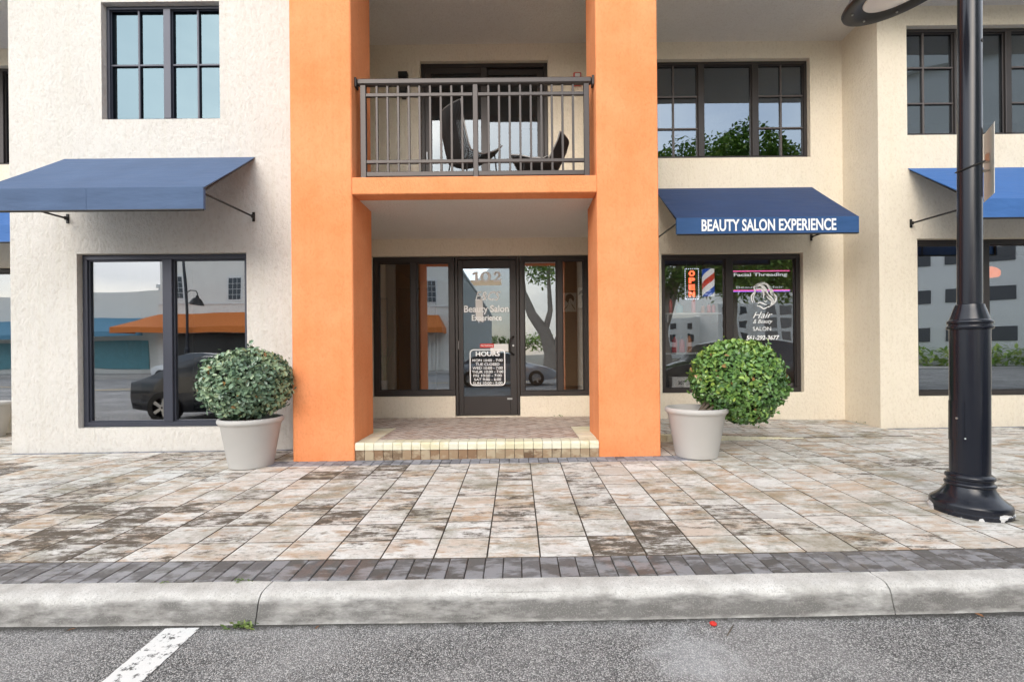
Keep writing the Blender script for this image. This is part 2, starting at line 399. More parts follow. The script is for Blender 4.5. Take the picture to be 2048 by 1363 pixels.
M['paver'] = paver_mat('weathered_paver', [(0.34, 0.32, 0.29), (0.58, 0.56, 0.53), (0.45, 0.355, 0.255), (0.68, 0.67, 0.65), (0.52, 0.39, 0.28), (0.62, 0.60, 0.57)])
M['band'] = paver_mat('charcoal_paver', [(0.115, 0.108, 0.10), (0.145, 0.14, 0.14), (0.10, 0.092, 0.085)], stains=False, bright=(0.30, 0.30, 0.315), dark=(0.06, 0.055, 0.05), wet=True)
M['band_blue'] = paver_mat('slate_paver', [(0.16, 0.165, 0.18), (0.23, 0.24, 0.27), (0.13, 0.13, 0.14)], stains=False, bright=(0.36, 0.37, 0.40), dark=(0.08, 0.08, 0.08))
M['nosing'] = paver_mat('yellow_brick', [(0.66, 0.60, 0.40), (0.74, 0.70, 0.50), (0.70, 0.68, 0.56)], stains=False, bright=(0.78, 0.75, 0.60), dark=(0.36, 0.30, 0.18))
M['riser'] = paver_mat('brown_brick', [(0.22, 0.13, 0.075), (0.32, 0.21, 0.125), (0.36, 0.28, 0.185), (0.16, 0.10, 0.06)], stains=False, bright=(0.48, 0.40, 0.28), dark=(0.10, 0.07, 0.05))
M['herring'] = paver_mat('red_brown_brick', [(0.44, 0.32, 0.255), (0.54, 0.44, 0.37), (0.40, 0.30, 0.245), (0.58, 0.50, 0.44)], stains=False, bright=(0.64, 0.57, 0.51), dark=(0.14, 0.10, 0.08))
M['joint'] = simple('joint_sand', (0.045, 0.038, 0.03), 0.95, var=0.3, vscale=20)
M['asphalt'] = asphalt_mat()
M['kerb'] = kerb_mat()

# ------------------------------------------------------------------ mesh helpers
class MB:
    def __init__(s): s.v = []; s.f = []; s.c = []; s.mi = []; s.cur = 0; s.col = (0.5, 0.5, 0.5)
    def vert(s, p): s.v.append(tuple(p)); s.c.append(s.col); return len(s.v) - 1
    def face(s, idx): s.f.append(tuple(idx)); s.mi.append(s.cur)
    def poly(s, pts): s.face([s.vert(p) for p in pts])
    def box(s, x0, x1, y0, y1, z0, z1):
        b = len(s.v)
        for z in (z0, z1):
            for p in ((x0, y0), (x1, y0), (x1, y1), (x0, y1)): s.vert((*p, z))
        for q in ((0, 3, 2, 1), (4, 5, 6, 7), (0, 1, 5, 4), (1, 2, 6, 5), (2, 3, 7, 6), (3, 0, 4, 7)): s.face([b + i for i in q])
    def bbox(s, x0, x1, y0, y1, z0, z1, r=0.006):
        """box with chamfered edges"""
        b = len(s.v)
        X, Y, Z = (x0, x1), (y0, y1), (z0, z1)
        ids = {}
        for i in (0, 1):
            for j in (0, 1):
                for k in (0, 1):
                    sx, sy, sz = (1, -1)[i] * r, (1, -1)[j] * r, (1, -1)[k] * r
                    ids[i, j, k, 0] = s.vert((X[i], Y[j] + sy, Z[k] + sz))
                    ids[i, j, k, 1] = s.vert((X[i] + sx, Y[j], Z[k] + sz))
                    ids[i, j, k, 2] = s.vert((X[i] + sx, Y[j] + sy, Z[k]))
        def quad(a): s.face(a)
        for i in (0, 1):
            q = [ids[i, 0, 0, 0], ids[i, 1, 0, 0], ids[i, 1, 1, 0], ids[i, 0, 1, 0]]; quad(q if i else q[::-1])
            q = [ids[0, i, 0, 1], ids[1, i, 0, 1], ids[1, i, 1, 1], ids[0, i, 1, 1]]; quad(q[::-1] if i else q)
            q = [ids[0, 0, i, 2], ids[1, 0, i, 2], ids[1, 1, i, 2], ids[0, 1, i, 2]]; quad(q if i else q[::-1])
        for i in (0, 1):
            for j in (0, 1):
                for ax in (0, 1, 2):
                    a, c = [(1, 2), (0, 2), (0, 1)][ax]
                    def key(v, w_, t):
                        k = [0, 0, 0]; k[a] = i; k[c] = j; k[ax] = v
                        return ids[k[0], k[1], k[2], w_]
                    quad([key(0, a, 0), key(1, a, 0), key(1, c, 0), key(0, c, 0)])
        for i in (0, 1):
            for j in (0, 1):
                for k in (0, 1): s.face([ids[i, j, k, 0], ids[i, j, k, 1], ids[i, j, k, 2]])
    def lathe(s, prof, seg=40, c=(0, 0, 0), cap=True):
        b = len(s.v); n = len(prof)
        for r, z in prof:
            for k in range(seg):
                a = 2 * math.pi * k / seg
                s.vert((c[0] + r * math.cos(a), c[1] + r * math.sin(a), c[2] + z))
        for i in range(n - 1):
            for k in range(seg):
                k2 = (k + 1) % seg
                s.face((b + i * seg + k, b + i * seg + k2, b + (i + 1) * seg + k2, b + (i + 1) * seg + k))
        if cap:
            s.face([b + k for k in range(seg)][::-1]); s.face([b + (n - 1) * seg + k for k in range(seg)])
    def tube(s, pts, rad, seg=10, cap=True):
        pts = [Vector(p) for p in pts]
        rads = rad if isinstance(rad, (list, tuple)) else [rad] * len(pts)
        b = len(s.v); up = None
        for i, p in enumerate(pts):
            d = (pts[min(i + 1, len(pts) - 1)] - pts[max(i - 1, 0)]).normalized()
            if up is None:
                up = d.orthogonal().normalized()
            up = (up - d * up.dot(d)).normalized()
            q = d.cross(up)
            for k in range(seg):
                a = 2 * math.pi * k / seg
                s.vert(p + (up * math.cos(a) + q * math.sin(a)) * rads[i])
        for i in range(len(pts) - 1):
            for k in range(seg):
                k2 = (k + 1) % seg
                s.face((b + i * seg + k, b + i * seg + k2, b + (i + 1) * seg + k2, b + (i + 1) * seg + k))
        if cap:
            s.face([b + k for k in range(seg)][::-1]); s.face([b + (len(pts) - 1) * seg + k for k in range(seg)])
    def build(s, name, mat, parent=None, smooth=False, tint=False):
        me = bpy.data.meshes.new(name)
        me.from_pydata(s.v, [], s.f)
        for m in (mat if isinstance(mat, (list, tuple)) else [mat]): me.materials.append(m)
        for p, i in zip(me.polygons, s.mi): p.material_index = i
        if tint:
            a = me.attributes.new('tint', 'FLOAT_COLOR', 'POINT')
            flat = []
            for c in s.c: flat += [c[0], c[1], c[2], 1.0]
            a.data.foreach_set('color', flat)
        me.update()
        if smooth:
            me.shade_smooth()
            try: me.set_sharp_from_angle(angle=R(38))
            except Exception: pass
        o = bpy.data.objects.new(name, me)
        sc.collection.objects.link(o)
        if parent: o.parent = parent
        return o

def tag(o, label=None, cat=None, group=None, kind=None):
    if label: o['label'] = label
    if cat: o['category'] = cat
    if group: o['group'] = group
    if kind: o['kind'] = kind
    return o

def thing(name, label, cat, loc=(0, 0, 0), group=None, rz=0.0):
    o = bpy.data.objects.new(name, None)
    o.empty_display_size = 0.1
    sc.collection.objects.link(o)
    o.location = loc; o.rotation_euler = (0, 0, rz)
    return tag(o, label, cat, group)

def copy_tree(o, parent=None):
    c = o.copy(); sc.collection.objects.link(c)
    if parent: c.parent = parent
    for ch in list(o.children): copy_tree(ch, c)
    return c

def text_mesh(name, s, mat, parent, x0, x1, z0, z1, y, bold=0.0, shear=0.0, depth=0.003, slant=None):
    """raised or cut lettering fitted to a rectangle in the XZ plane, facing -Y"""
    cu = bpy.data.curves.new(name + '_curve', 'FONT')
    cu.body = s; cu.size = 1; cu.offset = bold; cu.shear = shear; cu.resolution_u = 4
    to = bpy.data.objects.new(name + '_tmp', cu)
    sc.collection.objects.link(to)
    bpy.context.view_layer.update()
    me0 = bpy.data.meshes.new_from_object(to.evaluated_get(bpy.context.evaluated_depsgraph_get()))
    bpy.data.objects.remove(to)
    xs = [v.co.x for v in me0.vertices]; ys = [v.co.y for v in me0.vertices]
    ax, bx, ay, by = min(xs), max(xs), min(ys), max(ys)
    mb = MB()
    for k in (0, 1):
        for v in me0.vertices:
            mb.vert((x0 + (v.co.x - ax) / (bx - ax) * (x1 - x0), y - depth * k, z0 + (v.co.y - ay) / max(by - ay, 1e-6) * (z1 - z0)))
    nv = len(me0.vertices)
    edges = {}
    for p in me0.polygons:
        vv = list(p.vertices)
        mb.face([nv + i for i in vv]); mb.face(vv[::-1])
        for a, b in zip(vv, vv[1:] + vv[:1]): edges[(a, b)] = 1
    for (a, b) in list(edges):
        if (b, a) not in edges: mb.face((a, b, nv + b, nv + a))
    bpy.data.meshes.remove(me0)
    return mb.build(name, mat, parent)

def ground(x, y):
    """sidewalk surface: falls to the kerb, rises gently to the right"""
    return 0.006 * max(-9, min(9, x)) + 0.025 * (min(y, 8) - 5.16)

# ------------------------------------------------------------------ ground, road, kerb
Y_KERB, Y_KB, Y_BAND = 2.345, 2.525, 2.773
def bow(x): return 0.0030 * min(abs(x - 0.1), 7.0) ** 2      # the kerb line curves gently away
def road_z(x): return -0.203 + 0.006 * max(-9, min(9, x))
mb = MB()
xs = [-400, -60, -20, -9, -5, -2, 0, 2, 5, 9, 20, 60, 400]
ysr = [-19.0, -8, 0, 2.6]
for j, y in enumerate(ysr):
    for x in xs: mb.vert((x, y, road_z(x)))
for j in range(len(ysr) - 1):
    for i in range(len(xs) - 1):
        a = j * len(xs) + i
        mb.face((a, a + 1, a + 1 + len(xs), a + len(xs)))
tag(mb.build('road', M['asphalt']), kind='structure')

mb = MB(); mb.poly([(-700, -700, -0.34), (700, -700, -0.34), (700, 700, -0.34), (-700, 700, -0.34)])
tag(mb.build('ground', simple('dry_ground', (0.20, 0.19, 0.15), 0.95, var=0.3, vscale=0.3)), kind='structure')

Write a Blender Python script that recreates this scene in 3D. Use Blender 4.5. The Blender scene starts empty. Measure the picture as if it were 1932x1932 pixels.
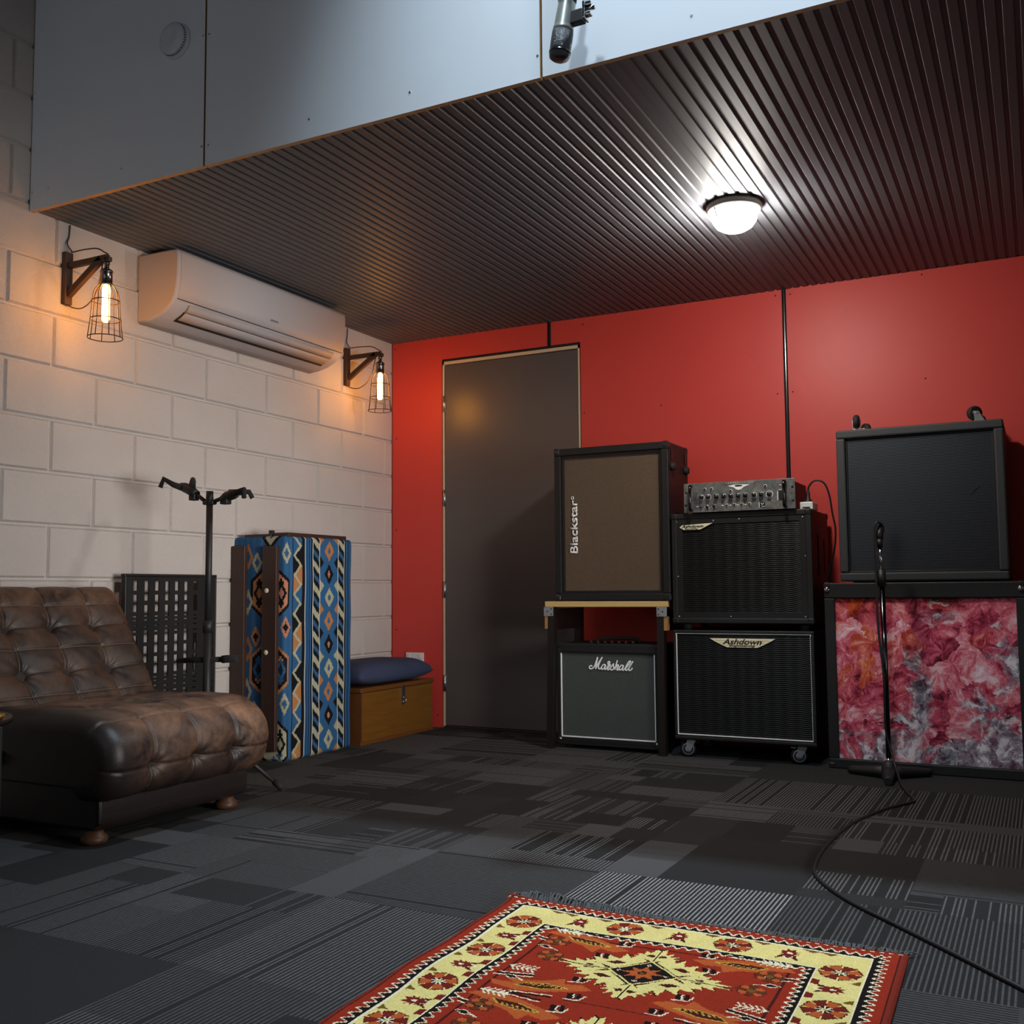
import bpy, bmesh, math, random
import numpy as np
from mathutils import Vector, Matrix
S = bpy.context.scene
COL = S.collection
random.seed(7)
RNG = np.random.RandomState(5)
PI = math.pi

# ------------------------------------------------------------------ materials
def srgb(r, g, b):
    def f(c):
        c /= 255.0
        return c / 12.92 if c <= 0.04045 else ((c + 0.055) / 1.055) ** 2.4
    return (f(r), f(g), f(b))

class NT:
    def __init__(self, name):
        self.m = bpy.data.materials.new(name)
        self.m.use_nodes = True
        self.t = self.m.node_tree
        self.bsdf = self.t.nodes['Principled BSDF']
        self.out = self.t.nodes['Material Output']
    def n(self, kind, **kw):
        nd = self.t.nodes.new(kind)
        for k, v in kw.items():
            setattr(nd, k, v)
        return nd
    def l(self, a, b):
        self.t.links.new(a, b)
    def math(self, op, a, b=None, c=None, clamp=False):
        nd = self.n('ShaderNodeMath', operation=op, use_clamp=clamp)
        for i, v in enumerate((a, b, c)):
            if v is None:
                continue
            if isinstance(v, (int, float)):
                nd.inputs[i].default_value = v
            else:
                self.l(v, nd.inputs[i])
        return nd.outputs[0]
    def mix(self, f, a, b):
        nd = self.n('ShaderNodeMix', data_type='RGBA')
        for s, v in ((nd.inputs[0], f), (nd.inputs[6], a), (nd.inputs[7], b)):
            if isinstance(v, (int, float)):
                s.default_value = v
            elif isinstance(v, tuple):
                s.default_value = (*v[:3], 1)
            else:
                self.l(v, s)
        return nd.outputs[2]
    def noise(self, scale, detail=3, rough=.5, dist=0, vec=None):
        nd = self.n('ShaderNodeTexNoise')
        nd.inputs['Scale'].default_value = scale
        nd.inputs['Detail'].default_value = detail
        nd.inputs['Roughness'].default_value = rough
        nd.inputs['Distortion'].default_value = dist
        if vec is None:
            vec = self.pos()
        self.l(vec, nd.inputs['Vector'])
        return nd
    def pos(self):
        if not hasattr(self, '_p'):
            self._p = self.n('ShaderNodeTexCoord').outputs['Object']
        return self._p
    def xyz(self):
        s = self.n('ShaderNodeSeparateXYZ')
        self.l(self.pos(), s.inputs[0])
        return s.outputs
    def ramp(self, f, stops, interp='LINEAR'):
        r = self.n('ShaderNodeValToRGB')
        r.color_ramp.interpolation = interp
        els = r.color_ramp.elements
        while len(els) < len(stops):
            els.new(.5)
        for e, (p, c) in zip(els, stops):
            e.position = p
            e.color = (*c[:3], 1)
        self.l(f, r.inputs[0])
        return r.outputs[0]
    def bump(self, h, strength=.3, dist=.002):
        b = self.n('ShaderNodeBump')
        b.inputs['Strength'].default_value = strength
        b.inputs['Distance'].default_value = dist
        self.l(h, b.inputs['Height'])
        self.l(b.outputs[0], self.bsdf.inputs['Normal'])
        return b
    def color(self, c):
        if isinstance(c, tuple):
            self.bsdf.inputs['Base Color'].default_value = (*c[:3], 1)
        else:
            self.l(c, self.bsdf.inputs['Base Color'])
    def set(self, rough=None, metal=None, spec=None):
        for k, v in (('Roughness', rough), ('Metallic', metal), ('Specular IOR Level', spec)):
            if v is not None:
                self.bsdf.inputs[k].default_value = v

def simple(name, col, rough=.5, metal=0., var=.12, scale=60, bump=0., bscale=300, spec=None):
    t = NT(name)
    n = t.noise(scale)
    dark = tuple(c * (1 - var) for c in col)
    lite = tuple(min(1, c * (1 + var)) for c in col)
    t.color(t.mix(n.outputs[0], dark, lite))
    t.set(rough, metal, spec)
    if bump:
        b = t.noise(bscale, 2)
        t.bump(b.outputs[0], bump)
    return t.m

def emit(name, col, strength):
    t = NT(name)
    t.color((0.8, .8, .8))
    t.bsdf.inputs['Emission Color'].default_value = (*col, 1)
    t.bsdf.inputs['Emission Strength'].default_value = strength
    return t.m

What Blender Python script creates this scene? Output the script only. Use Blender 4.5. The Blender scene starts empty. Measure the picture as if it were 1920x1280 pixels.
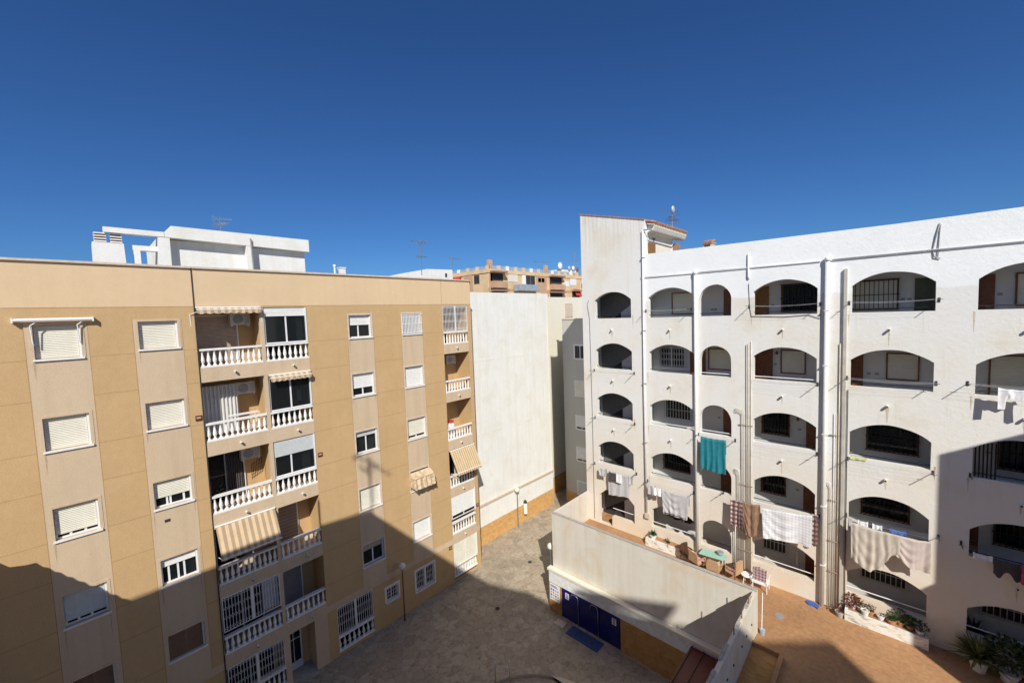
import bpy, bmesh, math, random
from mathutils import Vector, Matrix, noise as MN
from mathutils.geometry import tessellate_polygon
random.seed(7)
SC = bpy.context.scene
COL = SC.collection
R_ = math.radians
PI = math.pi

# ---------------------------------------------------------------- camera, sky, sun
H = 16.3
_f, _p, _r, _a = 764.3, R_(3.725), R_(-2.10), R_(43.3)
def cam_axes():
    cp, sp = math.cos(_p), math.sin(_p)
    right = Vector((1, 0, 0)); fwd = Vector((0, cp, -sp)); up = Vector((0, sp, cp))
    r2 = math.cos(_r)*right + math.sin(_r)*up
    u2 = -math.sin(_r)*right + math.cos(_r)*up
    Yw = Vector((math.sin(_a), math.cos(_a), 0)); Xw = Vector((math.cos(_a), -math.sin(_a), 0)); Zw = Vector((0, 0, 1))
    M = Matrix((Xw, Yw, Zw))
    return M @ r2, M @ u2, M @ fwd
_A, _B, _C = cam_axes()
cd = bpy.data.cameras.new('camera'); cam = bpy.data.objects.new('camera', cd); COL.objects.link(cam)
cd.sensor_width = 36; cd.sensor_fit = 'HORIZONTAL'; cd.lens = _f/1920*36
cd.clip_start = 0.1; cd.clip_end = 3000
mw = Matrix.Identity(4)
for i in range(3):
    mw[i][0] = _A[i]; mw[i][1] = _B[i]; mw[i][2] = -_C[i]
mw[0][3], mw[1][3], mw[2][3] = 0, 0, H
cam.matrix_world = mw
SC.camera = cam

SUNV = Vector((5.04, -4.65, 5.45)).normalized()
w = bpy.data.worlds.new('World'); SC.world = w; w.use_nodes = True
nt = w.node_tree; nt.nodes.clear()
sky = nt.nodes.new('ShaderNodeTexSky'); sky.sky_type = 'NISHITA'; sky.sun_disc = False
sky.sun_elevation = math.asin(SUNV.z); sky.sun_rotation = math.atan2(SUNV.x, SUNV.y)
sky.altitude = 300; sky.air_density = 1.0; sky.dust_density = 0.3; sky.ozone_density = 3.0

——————

### Short task
Would you restate, exactly and with no pictures, the lines of the entries above from the one containing "Write a Blender" through the one containing "return (f(r), f(g), f(b))"?

### Solved problem
Write a Blender Python script that recreates this scene in 3D. Use Blender 4.5. The Blender scene starts empty. Measure the picture as if it were 1932x1932 pixels.
import bpy, bmesh, math, random
import numpy as np
from mathutils import Vector, Matrix
S = bpy.context.scene
COL = S.collection
random.seed(7)
RNG = np.random.RandomState(5)
PI = math.pi

# ------------------------------------------------------------------ materials
def srgb(r, g, b):
    def f(c):
        c /= 255.0
        return c / 12.92 if c <= 0.04045 else ((c + 0.055) / 1.055) ** 2.4
    return (f(r), f(g), f(b))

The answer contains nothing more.